In the home renovation industry, AI can be a useful tool in visualizing design ideas for clients and professionals alike. Recently, I asked AI to take a shell of a home’s 3D image and style it to follow mid-century modern principles. The result of the render was astounding! In 30 minutes, with several iterations and redos, it came up with the image here. I instantly fell in love! However, the more I studied the image, the more I could pick out fundamental flaws. The large concrete slab above the front door, suspended without posts, was defying gravity, and the bottom half of the staircase to the front porch extended to the wall of the house for no practical purpose at all.

Did these distortions of structural engineering stand out to you? Even as a veteran renovation professional, it took a second look and a trained eye for me to notice them.

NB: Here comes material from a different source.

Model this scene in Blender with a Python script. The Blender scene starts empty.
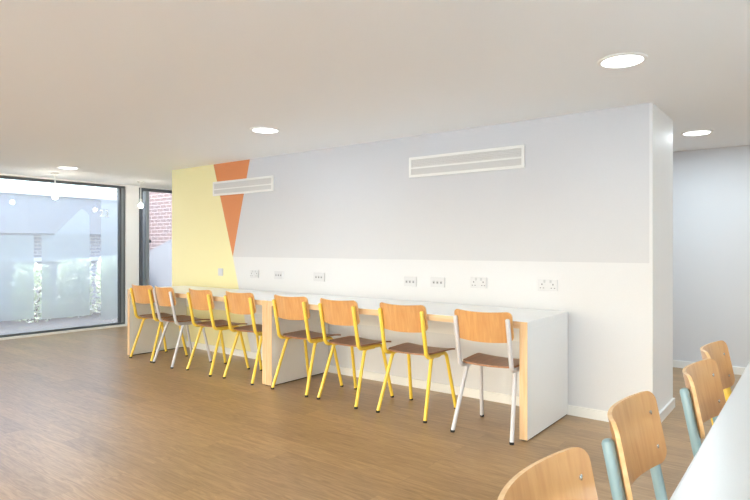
import bpy, bmesh, math, random
from mathutils import Vector, Matrix
random.seed(7)
C = bpy.context.scene.collection
PI = math.pi
R = math.radians

# ------------------------------------------------------------------ helpers
def obj(name, bm, mats, parent=None, smooth=False, loc=None):
    me = bpy.data.meshes.new(name)
    bmesh.ops.recalc_face_normals(bm, faces=bm.faces)
    bm.to_mesh(me); bm.free()
    for m in (mats if isinstance(mats, (list, tuple)) else [mats]):
        me.materials.append(m)
    if smooth:
        for p in me.polygons: p.use_smooth = True
        try: me.set_sharp_from_angle(angle=R(35))
        except Exception: pass
    o = bpy.data.objects.new(name, me); C.objects.link(o)
    if loc: o.location = loc
    if parent: o.parent = parent
    return o

def tag(o, label=None, cat=None, group=None, kind=None):
    if label: o['label'] = label
    if cat: o['category'] = cat
    if group: o['group'] = group
    if kind: o['kind'] = kind
    return o

def thing(name, label, cat, loc=(0, 0, 0), rz=0, group=None):
    o = bpy.data.objects.new(name, None); C.objects.link(o)
    o.empty_display_size = .1
    o.location = loc; o.rotation_euler = (0, 0, rz)
    return tag(o, label, cat, group)

def kids(o): return [c for c in bpy.data.objects if c.parent == o]
def copy_tree(o, parent=None):
    c = o.copy(); C.objects.link(c)
    if parent: c.parent = parent
    for ch in kids(o): copy_tree(ch, c)
    return c

def box(bm, x0, x1, y0, y1, z0, z1, bev=0, mi=0):
    r = bmesh.ops.create_cube(bm, size=1)
    vs = r['verts']
    for v in vs:
        v.co = Vector(((x0 + x1) / 2 + v.co.x * (x1 - x0), (y0 + y1) / 2 + v.co.y * (y1 - y0), (z0 + z1) / 2 + v.co.z * (z1 - z0)))
    fs = set(f for v in vs for f in v.link_faces)
    for f in fs: f.material_index = mi
    if bev:
        es = set(e for v in vs for e in v.link_edges)
        bmesh.ops.bevel(bm, geom=list(es), offset=bev, segments=2, affect='EDGES', profile=.5)
    return bm

def B(*a, **k): return box(bmesh.new(), *a, **k)

def fillet(pts, rad, n=8):
    pts = [Vector(p) for p in pts]
    out = [pts[0]]
    for i in range(1, len(pts) - 1):
        a, b, c = pts[i - 1], pts[i], pts[i + 1]
        u = (a - b).normalized(); w = (c - b).normalized()
        ang = u.angle(w)
        d = min(rad / math.tan(ang / 2), (a - b).length * .49, (c - b).length * .49)
        r = d * math.tan(ang / 2)
        cen = b + (u + w).normalized() * (r / math.sin(ang / 2))
        p0 = b + u * d; p1 = b + w * d
        s0 = p0 - cen; s1 = p1 - cen
        tot = s0.angle(s1); ax = s0.cross(s1).normalized()
        for k in range(n + 1):
            out.append(cen + Matrix.Rotation(tot * k / n, 3, ax) @ s0)
    out.append(pts[-1])
    return out

def tube(bm, pts, rad, seg=14, dome=False):
    pts = [Vector(p) for p in pts]
    n = len(pts)
    tang = [(pts[min(i + 1, n - 1)] - pts[max(i - 1, 0)]).normalized() for i in range(n)]
    up = Vector((1, 0, 0)) if abs(tang[0].x) < .8 else Vector((0, 1, 0))
    nrm = (up - tang[0] * up.dot(tang[0])).normalized()
    rings = []
    def ring(c, t, nn, r):
        b = t.cross(nn)
        return [bm.verts.new(c + (nn * math.cos(2 * PI * k / seg) + b * math.sin(2 * PI * k / seg)) * r) for k in range(seg)]
    for i in range(n):
        nrm = (nrm - tang[i] * nrm.dot(tang[i])).normalized()
        rings.append(ring(pts[i], tang[i], nrm, rad))
        if i == 0 and dome:
            n0 = nrm.copy()
    if dome:
        extra = []
        for a in (35, 65):
            extra.append(ring(pts[0] - tang[0] * rad * .7 * math.sin(R(a)), tang[0], n0, rad * math.cos(R(a))))
        rings = extra[::-1] + rings
    for a, b in zip(rings, rings[1:]):
        for k in range(seg):
            bm.faces.new((a[k], a[(k + 1) % seg], b[(k + 1) % seg], b[k]))
    bm.faces.new(rings[0]); bm.faces.new(rings[-1])
    return bm

def cyl(bm, c, r0, r1, z0, z1, seg=40):
    tube_r = []
    for z, r in ((z0, r0), (z1, r1)):
        tube_r.append([bm.verts.new((c[0] + r * math.cos(2 * PI * k / seg), c[1] + r * math.sin(2 * PI * k / seg), z)) for k in range(seg)])
    a, b = tube_r
    for k in range(seg): bm.faces.new((a[k], a[(k + 1) % seg], b[(k + 1) % seg], b[k]))
    bm.faces.new(a); bm.faces.new(b)
    return bm

def lathe(bm, prof, seg=40, c=(0, 0, 0)):
    rings = [[bm.verts.new((c[0] + r * math.cos(2 * PI * k / seg), c[1] + r * math.sin(2 * PI * k / seg), c[2] + z)) for k in range(seg)] for r, z in prof]
    for a, b in zip(rings, rings[1:]):
        for k in range(seg): bm.faces.new((a[k], a[(k + 1) % seg], b[(k + 1) % seg], b[k]))
    return bm, rings

def prism(bm, poly, y0, y1, axis='y'):
    """polygon given in (a, z) extruded along y (or x)"""
    def P(a, z, d): return (a, d, z) if axis == 'y' else (d, a, z)
    f = [bm.verts.new(P(a, z, y0)) for a, z in poly]; g = [bm.verts.new(P(a, z, y1)) for a, z in poly]
    n = len(poly)
    for k in range(n): bm.faces.new((f[k], f[(k + 1) % n], g[(k + 1) % n], g[k]))
    bm.faces.new(f); bm.faces.new(g)
    return bm

# ------------------------------------------------------------------ materials
def srgb(r, g, b):
    f = lambda c: (c / 255 / 12.92) if c / 255 <= .04045 else ((c / 255 + .055) / 1.055) ** 2.4
    return (f(r), f(g), f(b), 1)

def mat(name, col, rough=.5, metal=0, spec=.5, coat=0, bump=0, bscale=200):
    m = bpy.data.materials.new(name); m.use_nodes = True
    nt = m.node_tree; p = nt.nodes['Principled BSDF']
    p.inputs['Roughness'].default_value = rough; p.inputs['Metallic'].default_value = metal
    p.inputs['Specular IOR Level'].default_value = spec
    p.inputs['Coat Weight'].default_value = coat
    tc = nt.nodes.new('ShaderNodeTexCoord')
    nz = nt.nodes.new('ShaderNodeTexNoise'); nz.inputs['Scale'].default_value = bscale; nz.inputs['Detail'].default_value = 3
    nt.links.new(tc.outputs['Object'], nz.inputs['Vector'])
    mx = nt.nodes.new('ShaderNodeMix'); mx.data_type = 'RGBA'
    mx.inputs['A'].default_value = [c * .97 for c in col[:3]] + [1]; mx.inputs['B'].default_value = [min(1, c * 1.03) for c in col[:3]] + [1]
    nt.links.new(nz.outputs['Fac'], mx.inputs['Factor']); nt.links.new(mx.outputs['Result'], p.inputs['Base Color'])
    if bump:
        bp = nt.nodes.new('ShaderNodeBump'); bp.inputs['Strength'].default_value = bump; bp.inputs['Distance'].default_value = .002
        nt.links.new(nz.outputs['Fac'], bp.inputs['Height']); nt.links.new(bp.outputs['Normal'], p.inputs['Normal'])
    return m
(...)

AI currently has a hard time discerning what materials have more weight and therefore what structural considerations are needed to support them. It also has difficulty judging how much space is needed for different functions, what to do with grade changes, and what impact the flow of water can have over the site, or adjacent sites, if not properly managed with permeable surfaces. These are fundamental aspects addressed through thoughtful, experienced design.

AI also has yet to understand designing around human comfort with respect to sun, shade, wind, and the seasonality of when we might desire these elements or want shelter from them. The ability to access the long-term maintenance needs of outdoor elements is lost in AI’s dreamscapes.

So where does AI fit into our landscape industry? It’s a great tool for visualizing a 3D image of ideas in a fraction of the time it would normally take using traditional professional 3D software. One notable AI limitation is that it relies on the knowledge of a human to produce an answer in the first place. A human has to ask the right questions, with enough technical background, to get the most out of it. A human is also then needed to evaluate and double check AI’s accuracy.

This tool can serve to create images and convey a client’s concepts to a design professional. From there, the professional’s role now shifts from providing the initial idea, to evaluating how these elements may get built, what the local setbacks might be, how a design must follow city by-laws, or the limitations of an easement or a property line.

This technology is not yet, and likely will not be, capable of understanding or interpreting a human’s experience in a space. It also cannot replace the professional expertise required to guide a client through a thoughtful design process, and ensure these concepts function effectively in the real world.

AI is a useful tool, and certainly an incredible advancement in technology, but just like spell check or a calculator, a human is still needed to provide the input and apply the answer in a meaningful way.